Intrigue among the incense

By 
  • May 1, 2014

TORONTO - A smoky stage and the distinct scent of incense set the scene for the Vatican in 1978. It’s a place where “everything is confidential and nothing is secret,” according to the sharp-witted play The Last Confession.

Starring British actor David Suchet, famous for his on-screen role as Agatha Christie’s Hercule Poirot, this fictional play is advertised as a mystery, but unfolds more like a power struggle.

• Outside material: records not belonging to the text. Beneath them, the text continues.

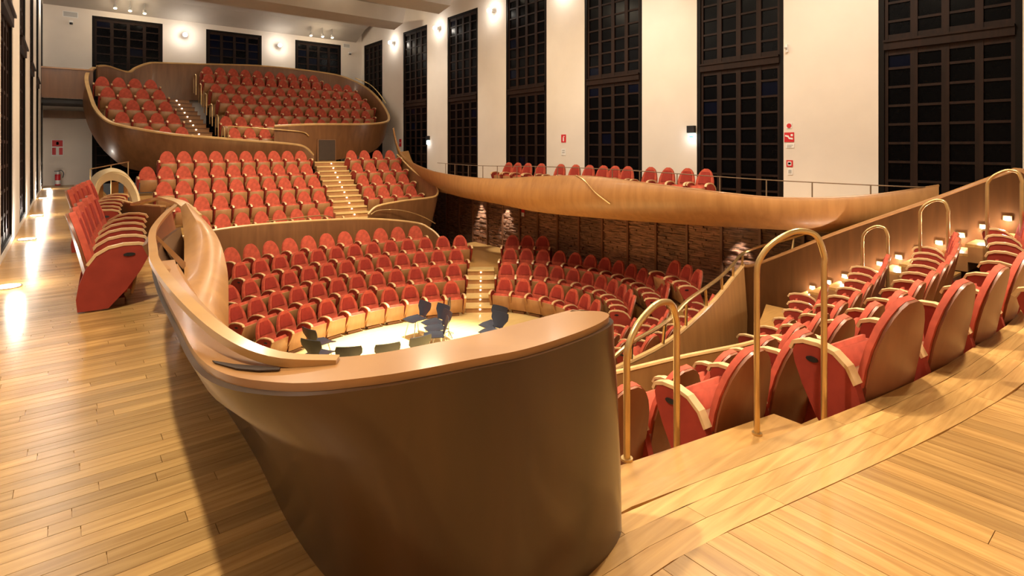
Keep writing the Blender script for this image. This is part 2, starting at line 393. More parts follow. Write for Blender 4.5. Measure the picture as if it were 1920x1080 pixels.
MB().thick([[(.335, 1.80, .781), (.375, 1.72, .785), (.422, 1.645, .791), (.462, 1.583, .795)], [(.338, 1.775, .781), (.372, 1.675, .787), (.412, 1.61, .792), (.455, 1.572, .795)]], .004).build('slot_shade', plain('dark_slot_shade', (.03, .014, .006), .6), drum)  # dark strip laid on the ledge, standing for the shade in a gap

# the leaf shaped balustrade that rises inside the hull
pl = [(.89, 6.2, .82), (.83, 5.6, .63), (.74, 5.0, .47), (.66, 4.4, .34), (.64, 3.6, .22)]
pr = [(.93, 6.2, .84), (1.01, 5.4, .66), (1.0, 4.9, .45), (.93, 4.5, .22), (.82, 4.0, .0)]
lf = thing('leaf_balustrade', 'honey coloured leaf shaped balustrade rising behind the left ribbon rail', 'balustrade')
PL, PRr = cr(pl, 6), cr(pr, 6); rows = []
for f in (0, .25, .5, .75, 1): rows.append([a.lerp(c, f)+Vector((0, -.12*math.sin(PI*f), .03*math.sin(PI*f))) for a, c in zip(PL, PRr)])
MB().thick(rows, .03).build('panelling', M['veneer'], lf, True)
MB().thick([[Vector(p) for p in PRr], [p+Vector((.03, .25, -.7)) for p in PRr], [p+Vector((.05, .6, -1.6)) for p in PRr]], .03).build('lower_skin', M['veneer'], lf, True)
MB().strip(cr([(.70, 8.5, .68), (.86, 7.6, .81), (.93, 7.05, .82), (.96, 6.6, .81), (.97, 5.95, .75)], 6), .10, .03).build('top_ribbon', M['maple'], lf, True)
sp = thing('stair_well_panel', 'brown veneer panel lining the small stair well beside the ribbon rail', 'panel')
MB().thick([[(.50, 5.3, .62), (.62, 5.9, .66), (.80, 6.6, .74), (.90, 7.1, .76)], [(.66, 5.3, .25), (.78, 5.9, .22), (.92, 6.6, .2), (1.0, 7.1, .2)], [(.78, 5.3, -.25), (.9, 5.9, -.25), (1.04, 6.6, -.25), (1.08, 7.1, -.25)]], .03).build('panelling', M['veneer_dark'], sp, True)

# left balcony: dark parapet panel, cream shell and a thin rail behind the seats
r = thing('balcony_parapet', 'dark brown flat parapet beyond the left balcony seats', 'parapet')
MB().thick([[(.66, 12.2, .50), (.84, 10.8, .50), (.98, 9.6, .55), (1.04, 8.8, .6)], [(.66, 12.2, .25), (.84, 10.8, .25), (.98, 9.6, .25), (1.04, 8.8, .25)], [(.66, 12.2, 0), (.84, 10.8, 0), (.98, 9.6, 0), (1.04, 8.8, 0)]], .04).build('panelling', M['veneer_dark'], r)
MB().strip([(.66, 12.2, .51), (.84, 10.8, .51), (.98, 9.6, .56), (1.04, 8.8, .61)], .07, .02).build('rim', M['maple'], r)
sh = thing('shell_canopy', 'glowing cream shell shaped wooden hood at the end of the left balcony seats', 'canopy')
so = cr([(.40, 13.9, .0), (.43, 13.9, .45), (.52, 13.9, .80), (.72, 13.75, .95), (.95, 13.5, .85), (1.08, 13.2, .55), (1.10, 13, .2)], 5)
MB().thick([[p+Vector((.02, -.35, -.04)) for p in so], [p+Vector((0, 0, .02)) for p in so], [p+Vector((-.05, .45, -.02)) for p in so]], .05).build('hood', M['cream'], sh, True)
si = [Vector((.75+(p.x-.75)*.82, p.y-.30, p.z*.80)) for p in so]
MB().thick([[p+Vector((.02, -.35, -.04)) for p in so], si], .04).build('lip', M['cream'], sh, True)
for x, w in ((.56, .10), (.80, .12), (.98, .07)):
    b = MB(); b.obox((x, 13.75, .35), (w, .03, .72), .5); b.build('slat', M['ledge'], sh)
r = thing('stair_rail', 'thin brass rail before the dark window under the upper hull', 'handrail')
MB().tube([(.50, 17, .88), (1.0, 18, .95), (1.42, 19, 1.0)], .014, 6).build('rail', M['brass'], r, True)
for p in ((.50, 17, .88), (.96, 17.9, .94), (1.41, 19, 1.0)):
    MB().tube([p, (p[0], p[1], 0)], .012, 6).build('post', M['brass'], r)

# upper hull
rf = [(.86, 25.2, 4.31), (.67, 24.6, 4.07), (.6, 24, 3.73), (.67, 23.4, 3.23), (.81, 22.6, 2.65), (1.13, 22, 2.24), (1.74, 21.6, 2.04), (2.9, 21.4, 1.84), (4, 21.3, 1.75), (5.17, 21.2, 1.65), (6.6, 21.2, 1.54), (7.1, 21.2, 1.42), (7.4, 21.2, 1.12)]
bf = [(.66, 25.2, 3.9), (.56, 24.8, 3.4), (.54, 24.4, 2.9), (.66, 23.9, 2.2), (.9, 23.4, 1.6), (1.25, 23, 1.1), (1.76, 22.6, .7), (2.9, 22, .5), (4, 21.8, .45), (5.17, 21.7, .45), (6.6, 21.6, .6), (7.1, 21.4, .7), (7.4, 21.25, .8)]
uh = thing('upper_hull', 'long brown wooden hull shaped balcony front below the top tier seats', 'balcony')
MB().thick(loft(rf, bf, ((.33, (0, -.08, -.05)), (.66, (0, -.06, -.08))), 4), .06).build('front_panelling', M['veneer_dark'], uh, True)
MB().strip(cr(rf, 4), .11, .05, (0, -.3, 1)).build('front_rim', M['maple'], uh, True)
rr = [(6.0, 21.3, 2.2), (7.44, 21.2, 2.3), (9.46, 21.4, 2.36), (10.75, 22, 2.50), (11.22, 22.6, 2.75), (11.36, 23.3, 3.22), (11.34, 24, 3.72), (11.2, 24.8, 4.22), (10.9, 25.6, 4.62), (10.23, 26.2, 4.93), (8.55, 26.5, 5.07), (6.71, 26.58, 5.09), (4.38, 26.58, 4.94), (3.04, 26.55, 4.86), (2.62, 26.5, 4.79), (2.21, 26.4, 4.56), (1.98, 26.2, 4.36), (1.62, 26, 4.40), (1.24, 25.6, 4.46), (.95, 25.3, 4.38)]
br = [(6.0, 21.4, .8), (7.44, 21.4, .85), (8.9, 21.6, .99), (10.1, 21.9, 1.24), (10.8, 22.3, 1.75), (11.1, 22.9, 2.2), (11.2, 23.8, 2.6), (11.1, 24.7, 3.0), (10.8, 25.5, 3.3), (10.15, 26.1, 3.4), (8.5, 26.45, 3.4), (6.7, 26.5, 3.4), (4.38, 26.5, 3.4), (3.04, 26.5, 3.3), (2.6, 26.45, 3.2), (2.2, 26.35, 3.1), (1.96, 26.15, 3.05), (1.6, 25.95, 3.0), (1.2, 25.6, 3.0), (.9, 25.3, 3.4)]
MB().thick(loft(rr, br, ((.33, (0, 0, -.02)), (.66, (0, 0, -.06))), 4), .06).build('rear_panelling', M['veneer_dark'], uh, True)
MB().strip(cr(rr, 4), .10, .05, (0, -.3, 1)).build('rear_rim', M['maple'], uh, True)
b = MB(); b.box(7.55, 8.28, 21.2, 21.36, .86, 1.73); b.build('door', M['veneer_dark'], uh)
b = MB(); b.box(7.60, 8.23, 21.17, 21.25, .92, 1.70); b.build('door_opening', plain('dark_vent', (.04, .022, .012), .6), uh)
r = thing('hull_rail', 'brass guard rail over the front row of the upper hull', 'handrail')
MB().tube(cr([(4.45, 21.22, 1.72), (4.45, 21.22, 2.08), (4.52, 21.22, 2.14), (5.2, 21.2, 2.11), (6.4, 21.18, 2.04), (7.0, 21.15, 1.98), (7.2, 21.15, 1.85)], 5), .022).build('rail', M['brass'], r, True)
r = thing('hull_rail', 'slender brass rail wrapping the right shoulder of the upper hull', 'handrail')
MB().tube(cr([(10.9, 25.5, 4.75), (11.25, 24.7, 4.42), (11.4, 24, 3.95), (11.42, 23.3, 3.42)], 5), .022).build('rail', M['brass'], r, True)

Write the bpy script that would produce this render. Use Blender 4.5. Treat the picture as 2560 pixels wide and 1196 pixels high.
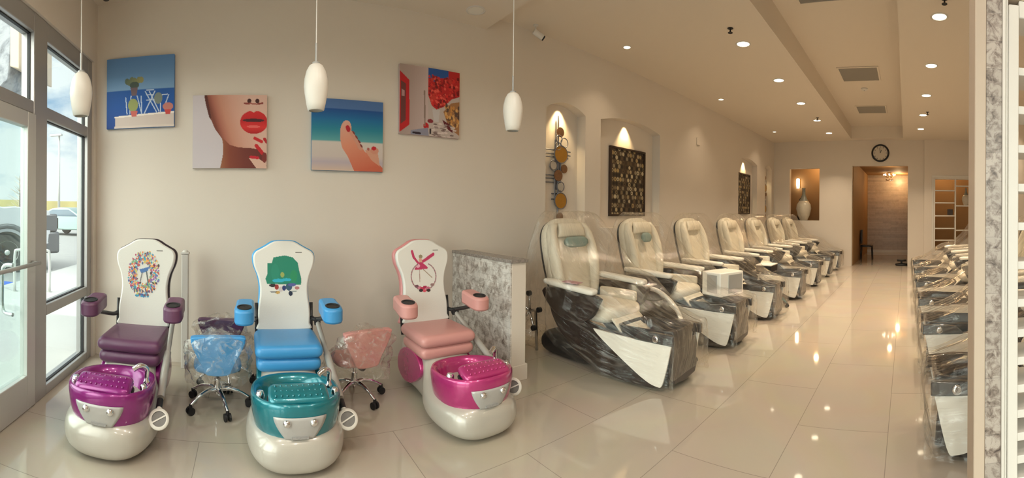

Suchet plays Cardinal Giovanni Benelli who recounts a crisis of faith as he confesses his role in the death of Pope John Paul I. John Paul was a liberal pope surrounded by a conservative Curia. Thirty-three days into his reign as pontiff, he was found dead in his bedroom chambers. With no autopsy ever completed on the body, conspiracy theorists have proposed that the man the public called the people’s pope was murdered. These rumours are the foundation for a drama set in a unique institution.

“No other Church in the world has its own state. It even has its own passports, its own bank. It’s an entity unto itself,” said Suchet on why the Vatican is so fascinating. “It’s strangely secret and I think, therefore, it’s strangely tantalizing to the world. It’s a very strange situation for a religious body to find itself in with that much power.”

One of Benelli’s main struggles as a man of God and caretaker of Christ’s Church is the question of how one can exercise power and still live the simple life of Christ. In his constant back-and-forth with his confessor, he acknowledges his sins of pride and envy.

The play’s Canadian talent includes Nigel Bennet as Cardinal Villot who sabotages Pope John Paul’s liberal reforms, Roy Lewis as the African Cardinal Bernardin Gantin and Philip Craig as The Confessor.

The Last Confession was first performed at Chichester Festival Theatre on April 27, 2007. Straight from the U.K. on its current tour, the play will bring its case of intrigue, its highlight of John Paul’s papacy and its theme of unburdening the conscience to Los Angeles and Australia after its six-week run in Toronto ends June 1.

“Confession, as much as anything else, is finding someone to whom we can be accountable for as another human being and to have the courage and the openness to admit what we have done wrong,” said Suchet. “The thing that really distinguishes Christianity as a religion is that with all our failings, with all our weaknesses, with all our sins, we are offered love and forgiveness. It’s the confessing of our sins and being given absolution by representatives of God within His Church that gives us that forgiveness. And that’s a very blessed thing to receive.”